[Entries with scene source code]
## BEGIN
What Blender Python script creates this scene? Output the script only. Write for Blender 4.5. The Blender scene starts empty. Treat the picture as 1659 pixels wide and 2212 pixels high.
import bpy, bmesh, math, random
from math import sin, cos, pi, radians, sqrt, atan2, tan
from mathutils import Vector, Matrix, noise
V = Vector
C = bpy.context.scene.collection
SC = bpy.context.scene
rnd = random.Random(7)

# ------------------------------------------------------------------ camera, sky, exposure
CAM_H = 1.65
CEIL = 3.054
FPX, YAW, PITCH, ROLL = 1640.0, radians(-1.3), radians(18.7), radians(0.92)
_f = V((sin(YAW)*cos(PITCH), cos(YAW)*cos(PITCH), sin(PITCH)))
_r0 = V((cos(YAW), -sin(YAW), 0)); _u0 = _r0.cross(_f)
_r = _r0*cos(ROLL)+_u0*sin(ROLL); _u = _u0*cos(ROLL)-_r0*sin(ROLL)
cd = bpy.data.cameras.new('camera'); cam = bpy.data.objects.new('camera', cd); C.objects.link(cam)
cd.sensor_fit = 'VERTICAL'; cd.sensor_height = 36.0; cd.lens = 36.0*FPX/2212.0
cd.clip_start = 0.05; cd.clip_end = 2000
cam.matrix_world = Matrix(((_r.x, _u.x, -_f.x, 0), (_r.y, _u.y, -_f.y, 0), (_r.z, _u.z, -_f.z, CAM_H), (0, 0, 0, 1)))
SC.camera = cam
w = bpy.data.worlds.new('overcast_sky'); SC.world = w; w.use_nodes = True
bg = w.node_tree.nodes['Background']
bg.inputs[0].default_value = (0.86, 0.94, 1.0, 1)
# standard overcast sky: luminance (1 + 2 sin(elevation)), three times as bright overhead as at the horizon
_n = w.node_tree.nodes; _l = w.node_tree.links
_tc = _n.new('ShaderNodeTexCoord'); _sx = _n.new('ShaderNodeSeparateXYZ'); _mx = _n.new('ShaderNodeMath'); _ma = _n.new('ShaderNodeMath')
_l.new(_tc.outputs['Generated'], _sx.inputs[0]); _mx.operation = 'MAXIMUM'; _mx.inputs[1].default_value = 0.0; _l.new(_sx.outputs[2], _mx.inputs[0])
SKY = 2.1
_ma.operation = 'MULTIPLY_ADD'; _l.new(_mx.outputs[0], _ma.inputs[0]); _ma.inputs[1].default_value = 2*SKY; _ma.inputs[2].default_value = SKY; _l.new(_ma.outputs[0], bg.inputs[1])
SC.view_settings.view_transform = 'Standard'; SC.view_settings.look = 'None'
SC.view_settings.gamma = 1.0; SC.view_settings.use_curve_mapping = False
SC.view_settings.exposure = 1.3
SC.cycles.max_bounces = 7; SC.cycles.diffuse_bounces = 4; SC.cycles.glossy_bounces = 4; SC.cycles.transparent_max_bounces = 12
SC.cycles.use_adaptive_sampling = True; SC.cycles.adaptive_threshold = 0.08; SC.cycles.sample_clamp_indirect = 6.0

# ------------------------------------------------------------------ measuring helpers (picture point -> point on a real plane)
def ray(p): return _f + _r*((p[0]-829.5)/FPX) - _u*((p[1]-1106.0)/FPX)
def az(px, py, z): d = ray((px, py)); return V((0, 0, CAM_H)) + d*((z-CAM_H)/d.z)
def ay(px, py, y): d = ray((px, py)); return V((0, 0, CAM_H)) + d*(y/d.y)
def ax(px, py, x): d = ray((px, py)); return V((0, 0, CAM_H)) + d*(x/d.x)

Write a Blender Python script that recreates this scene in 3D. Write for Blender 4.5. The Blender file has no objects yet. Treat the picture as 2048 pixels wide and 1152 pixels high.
## END
=== TASK OBJECTIVE ===
Return only the exact lines from the opening of the records through the line that contains "rnd = random.Random(7)", both included.

=== TASK RESULT ===
What Blender Python script creates this scene? Output the script only. Write for Blender 4.5. The Blender scene starts empty. Treat the picture as 1659 pixels wide and 2212 pixels high.
import bpy, bmesh, math, random
from math import sin, cos, pi, radians, sqrt, atan2, tan
from mathutils import Vector, Matrix, noise
V = Vector
C = bpy.context.scene.collection
SC = bpy.context.scene
rnd = random.Random(7)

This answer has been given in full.